As an Italian, I have experienced many differences with the culture in England. When you ask for food or anything you want in an English restaurant you have to be much more direct than in Italian. For example, when it comes to ordering a drink in England, you might hear the customer ask, "could I have a beer, please?”

In Italy, if the server heard such a polite question, it would be surprised. That's because the average Italian would simply say, "Una birra!" - a beer.

It sounds rude when translated into English, but it's perfectly normal in Italian. Although seemingly trivial, this example serves to show that cultural differences are often all in the details, and as you proceed with the journey of acquiring a foreign language, it is really fascinating to get to know them!

You can find a fantastic assortment of new TV programs, music, books and movies.

Outside of travel and work, learning a new language can lead to a serious change in the way you spend your free time. If you love reading, a good starting point for finding books in a foreign language is the search for bilingual novels.

Do you want to study the target language through music? A great place to find popular music in your target language is the iTunes store. Scroll to the bottom of your iTunes window and change your location in a country that speaks your target language, then simply search the top rankings of that country for your favorite music genre.

Do you prefer to listen to the radio? Just Google "streaming + [country] + radio", for example "Japanese streaming radio", and you'll find a long list of websites that stream local radio stations online. Another tip is to remember that Google is a location-based search engine. If you want better results for your searches, click on the "settings" icon to the right of the Google search results page and click on "Advanced Search". From there you can change your language and country settings to better match what a native speaker in your target language might have - try it, you will immediately get tons of relevant results from the chosen country.

Are you more into movies or TV shows? If you are looking for a good foreign film to watch, go to IMDB. You can order movies by popularity, country or language. Watching movies or TV shows in a foreign language can be a bit of a challenge. Don't worry, though. If you are just getting started, start watching movies in your target language with subtitles in your native language. Then, as you progress, switch to using subtitles in your target language. When you are ready, watch foreign movies without subtitles. It's good exercise and it's fun!

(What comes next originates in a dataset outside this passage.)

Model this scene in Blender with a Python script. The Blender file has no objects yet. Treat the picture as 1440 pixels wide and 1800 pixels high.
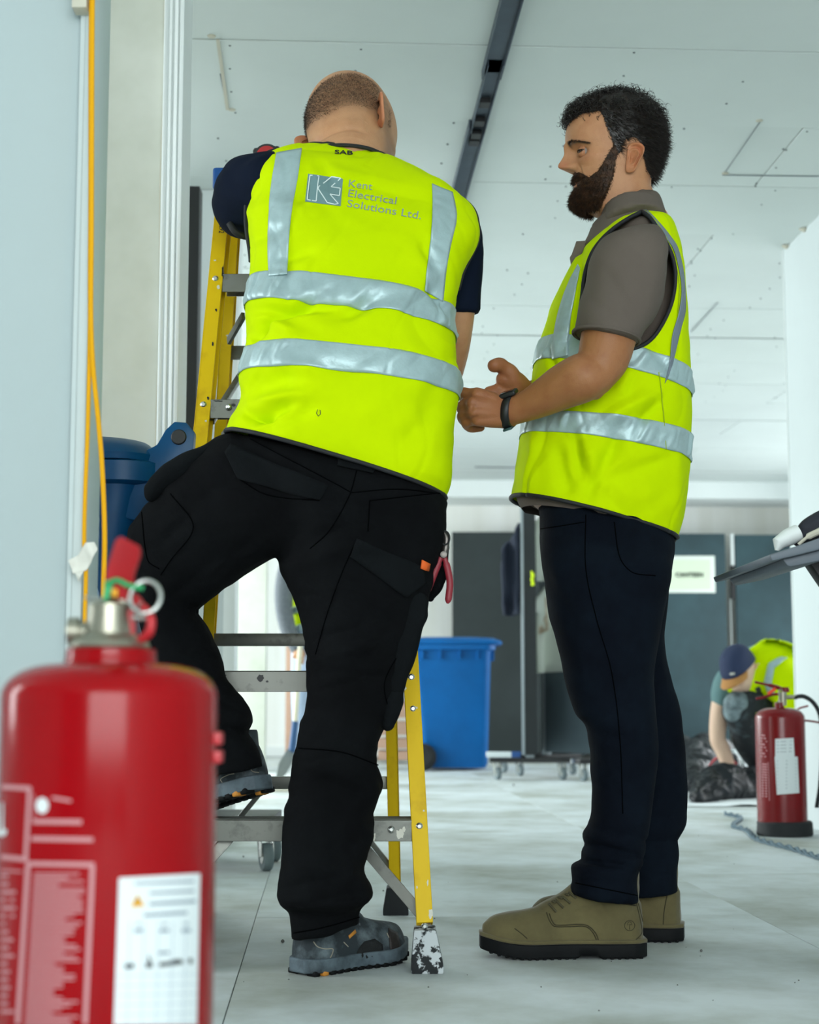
import bpy, bmesh, math, random
import numpy as np
from mathutils import Vector, Matrix
from mathutils.bvhtree import BVHTree
from math import sin, cos, pi, atan, radians

random.seed(7)
SC = bpy.context.scene
COL = SC.collection
PI = math.pi

# ------------------------------------------------------------------ camera
F = 2800.0                      # focal length in pixels of the 1440x1800 frame
PT = atan(328.0 / F)            # upward pitch
CZ = 0.52                       # camera height
cd = bpy.data.cameras.new('camera')
cam = bpy.data.objects.new('camera', cd)
COL.objects.link(cam)
cam.location = (0, 0, CZ)
cam.rotation_euler = (PI / 2 + PT, 0, 0)
cd.sensor_fit = 'HORIZONTAL'
cd.sensor_width = 24.0
cd.lens = F / 1440 * 24.0
cd.clip_start = 0.05
cd.clip_end = 100
cd.dof.use_dof = True
cd.dof.focus_distance = 3.25
cd.dof.aperture_fstop = 4.2
SC.camera = cam

# ------------------------------------------------------------------ light
w = bpy.data.worlds.new('overcast_sky')
SC.world = w
w.use_nodes = True
w.node_tree.nodes['Background'].inputs[0].default_value = (0.86, 0.95, 1.0, 1)
w.node_tree.nodes['Background'].inputs[1].default_value = 1.0

ROOM_A = radians(3.05)
def RM(x, y, z):
    """room coordinates -> world"""
    return Vector((x * cos(ROOM_A) - y * sin(ROOM_A), x * sin(ROOM_A) + y * cos(ROOM_A), z))

def area(name, loc, target, sx, sy, power, col=(1, 1, 1)):
    l = bpy.data.lights.new(name, 'AREA')
    l.shape = 'RECTANGLE'; l.size = sx; l.size_y = sy
    l.energy = power; l.color = col
    o = bpy.data.objects.new(name, l)
    COL.objects.link(o)
    o.location = loc
    o.rotation_euler = (Vector(target) - Vector(loc)).to_track_quat('-Z', 'Y').to_euler()
    return o
DAY = (0.93, 0.98, 1.0)
area('window_light_right', RM(6.0, 10.2, 1.35), RM(1.2, 8.6, -1.6), 7.0, 1.4, 135, DAY)
area('fill_light_left', RM(-3.8, 9.3, 1.5), RM(0.3, 8.0, -1.0), 6.0, 1.4, 340, DAY)  # unseen fill lamp before the closed left wall, added for the far floor
area('fill_light_behind', RM(0.4, -3.4, 1.5), RM(0.4, 4, 1.3), 3.6, 1.9, 135, DAY)  # unseen soft fill lamp behind the camera, no window in that wall
area('fill_light_near_left', RM(-3.4, 3.0, 1.4), RM(0.5, 3.1, 1.1), 1.1, 1.7, 38, DAY)  # added fill lamp between the partitions, lifts beige wall and ladder man
SC.view_settings.view_transform = 'Standard'
SC.view_settings.look = 'None'
SC.view_settings.gamma = 1
SC.view_settings.use_curve_mapping = False
SC.view_settings.exposure = 0.72

# ------------------------------------------------------------------ helpers
def P(x, y, Y):
    a = (x - 720) / F; b = (900 - y) / F
    t = Y / (cos(PT) - b * sin(PT))
    return Vector((a * t, Y, CZ + t * (sin(PT) + b * cos(PT))))

def ray(x, y):
    return (P(x, y, 1.0) - Vector((0, 0, CZ))).normalized()

def fz(x, y):
    """floor point seen at pixel"""
    d = P(x, y, 1.0)
    k = CZ / (CZ - d.z)
    return Vector((d.x * k, k, 0))

def proj(v):
    """numpy (n,3) world -> (n,2) pixels"""
    v = np.asarray(v, float)
    dy = v[:, 1]; dz = v[:, 2] - CZ
    depth = dy * cos(PT) + dz * sin(PT)
    up = -dy * sin(PT) + dz * cos(PT)
    return np.stack([720 + F * v[:, 0] / depth, 900 - F * up / depth], 1)

def lin(c):
    return tuple((v / 12.92 if v <= 0.04045 else ((v + 0.055) / 1.055) ** 2.4) for v in c)

def hexc(s):
    return lin(tuple(int(s[i:i + 2], 16) / 255 for i in (0, 2, 4)))

MATS = {}
def M(name, col, rough=0.6, metal=0.0, var=0.0, vscale=6.0, col2=None, bump=0.0, bscale=60.0,
      sheen=0.0, coat=0.0, spec=0.5, detail=4.0, sss=0.0, stretch=None, vc=False, fac=(0.35, 0.7), weave=0.0, wscale=900):
    if name in MATS: return MATS[name]
    m = bpy.data.materials.new(name)
    m.use_nodes = True
    nt = m.node_tree; N = nt.nodes; L = nt.links
    b = N['Principled BSDF']
    col = hexc(col) if isinstance(col, str) else col
    b.inputs['Base Color'].default_value = (*col, 1)
    b.inputs['Roughness'].default_value = rough
    b.inputs['Metallic'].default_value = metal
    b.inputs['Specular IOR Level'].default_value = spec
    if sheen: b.inputs['Sheen Weight'].default_value = sheen; b.inputs['Sheen Roughness'].default_value = 0.5
    if coat: b.inputs['Coat Weight'].default_value = coat; b.inputs['Coat Roughness'].default_value = 0.08
    if sss:
        b.inputs['Subsurface Weight'].default_value = sss
        b.inputs['Subsurface Radius'].default_value = (1.0, 0.35, 0.2)
        b.inputs['Subsurface Scale'].default_value = 0.006
    tc = N.new('ShaderNodeTexCoord')
    src = tc.outputs['Object']
    if stretch:
        mp = N.new('ShaderNodeMapping'); L.new(src, mp.inputs[0]); mp.inputs['Scale'].default_value = stretch
        src = mp.outputs[0]
    cur = None
    if var or col2:
        n = N.new('ShaderNodeTexNoise'); L.new(src, n.inputs['Vector'])
        n.inputs['Scale'].default_value = vscale; n.inputs['Detail'].default_value = detail
        n.inputs['Roughness'].default_value = 0.62
        r = N.new('ShaderNodeMapRange'); L.new(n.outputs[0], r.inputs[0])
        r.inputs[1].default_value = fac[0]; r.inputs[2].default_value = fac[1]
        mx = N.new('ShaderNodeMix'); mx.data_type = 'RGBA'
        L.new(r.outputs[0], mx.inputs[0])
        c2 = (hexc(col2) if isinstance(col2, str) else col2) if col2 else tuple(c * (1 - var) for c in col)
        mx.inputs[6].default_value = (*col, 1); mx.inputs[7].default_value = (*c2, 1)
        cur = mx.outputs[2]
    if vc:
        at = N.new('ShaderNodeAttribute'); at.attribute_name = 'tint'
        mx = N.new('ShaderNodeMix'); mx.data_type = 'RGBA'; mx.blend_type = 'MULTIPLY'
        mx.inputs[0].default_value = 1.0
        if cur: L.new(cur, mx.inputs[6])
        else: mx.inputs[6].default_value = (*col, 1)
        L.new(at.outputs['Color'], mx.inputs[7])
        cur = mx.outputs[2]
    if cur: L.new(cur, b.inputs['Base Color'])
    if bump or weave:
        prev = None
        if bump:
            n = N.new('ShaderNodeTexNoise'); L.new(src, n.inputs['Vector'])
            n.inputs['Scale'].default_value = bscale; n.inputs['Detail'].default_value = 3
            bp = N.new('ShaderNodeBump'); bp.inputs['Strength'].default_value = bump
            bp.inputs['Distance'].default_value = 0.002
            L.new(n.outputs[0], bp.inputs['Height']); prev = bp
        if weave:
            wv = N.new('ShaderNodeTexVoronoi'); L.new(tc.outputs['Object'], wv.inputs['Vector'])
            wv.inputs['Scale'].default_value = wscale
            bp = N.new('ShaderNodeBump'); bp.inputs['Strength'].default_value = weave
            bp.inputs['Distance'].default_value = 0.0006
            L.new(wv.outputs['Distance'], bp.inputs['Height'])
            if prev: L.new(prev.outputs[0], bp.inputs['Normal'])
            prev = bp
        L.new(prev.outputs[0], b.inputs['Normal'])
    MATS[name] = m
    return m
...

You can improve your empathy.

Empathy is the feeling of understanding and sharing another person's experiences and emotions: the ability to share someone else's feelings.

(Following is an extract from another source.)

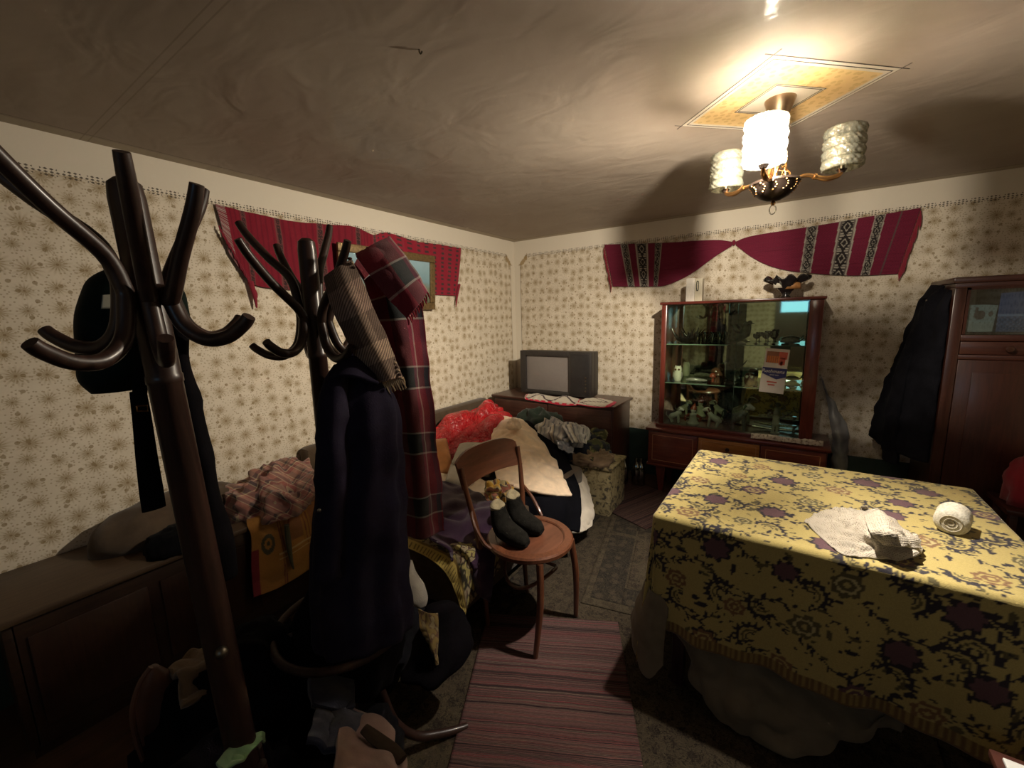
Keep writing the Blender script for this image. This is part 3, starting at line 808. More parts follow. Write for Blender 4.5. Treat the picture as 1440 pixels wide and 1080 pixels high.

Key behaviours of emphatic people include cultivating curiosity about strangers, challenging prejudices and discovering commonalities, experiencing another person's life, listening carefully and opening up. These behaviours strongly overlap with the process of learning a foreign language and opening up to a new culture, so they will become much easier to develop once you start taking language learning seriously.

I remember moments when I was travelling in Germany when I felt completely overwhelmed, stressed, frustrated and even ashamed by my level of German. It is hard to say that you really understand or share someone else's feelings, but these days every time I see someone struggling with Italian I can think back to my stress with the language in Germany.

You can develop willpower.

Willpower can be easily improved simply by using it. The more you can take self-control in everyday activities, the more self-control you will have.

This is good news, because as language learners, whenever we do not feel like studying the target language and we do it anyway, we can improve our self-control.

Any willpower developed by your language studies can then be applied to whatever else you are trying to achieve to get in shape, quit smoking or reduce your ice cream consumption.

These are just some of the reasons why language learning can change your life and is incredibly rewarding. The simple fact that you can talk to someone in a language that you did not learn as a child is exciting and helps you become a better person every day.